Reconstructing Unobservable Temperature Fields via Simulation-Aided Intelligent Sensing
This work addresses the challenge of real-time thermal monitoring in industrial systems where sensor placement is restricted, offering a practical solution for online monitoring of unobservable states.
The paper proposes a method to generate synthetic datasets via randomized physics-based simulations for training neural networks to reconstruct internal temperature fields from sparse sensors, achieving real-time inference and outperforming Kriging in robustness.
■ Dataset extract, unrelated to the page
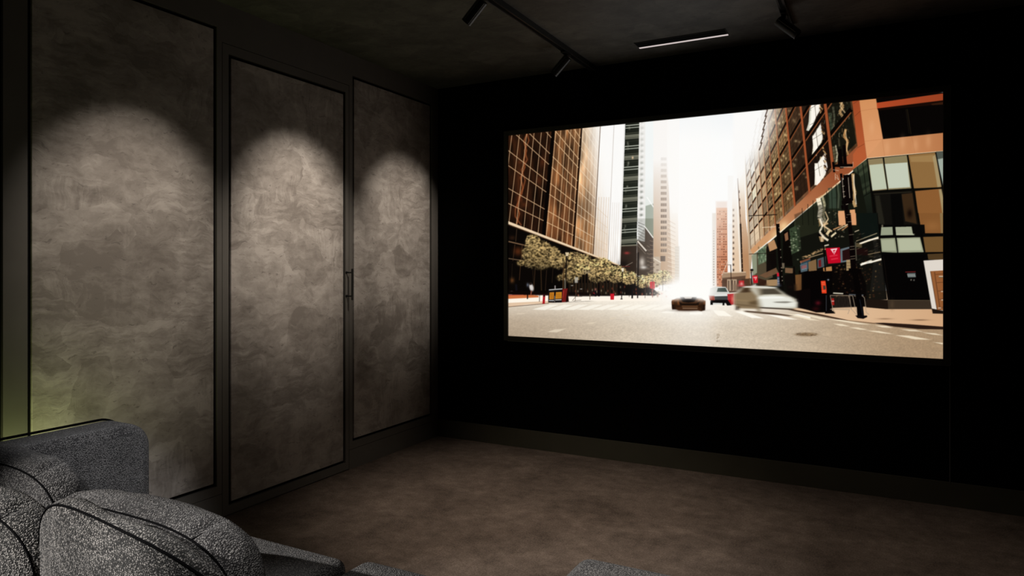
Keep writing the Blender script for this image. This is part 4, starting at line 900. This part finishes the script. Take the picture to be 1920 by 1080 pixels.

Real-time monitoring of the temperature distribution within components and sub-structures is a challenging topic in many systems due to restrictions on feasible sensor locations. While machine learning (ML) proves a versatile tool in many applications, its adoption for high-resolution thermal monitoring is hindered by the availability of high-quality datasets for training. In this work, we propose a novel approach for generating datasets for industrial applications based on randomized physics-based simulations. We demonstrate the approach in a proof-of-concept hardware setup: A neural network (NN) trained only on such a synthetic dataset, is used to reconstruct the internal temperature field from sparse sensors embedded in the hardware. The NN-based reconstructions do not only outperform Kriging in robustness but also enable real-time inference, making the method suitable for online monitoring of otherwise unobservable thermal states.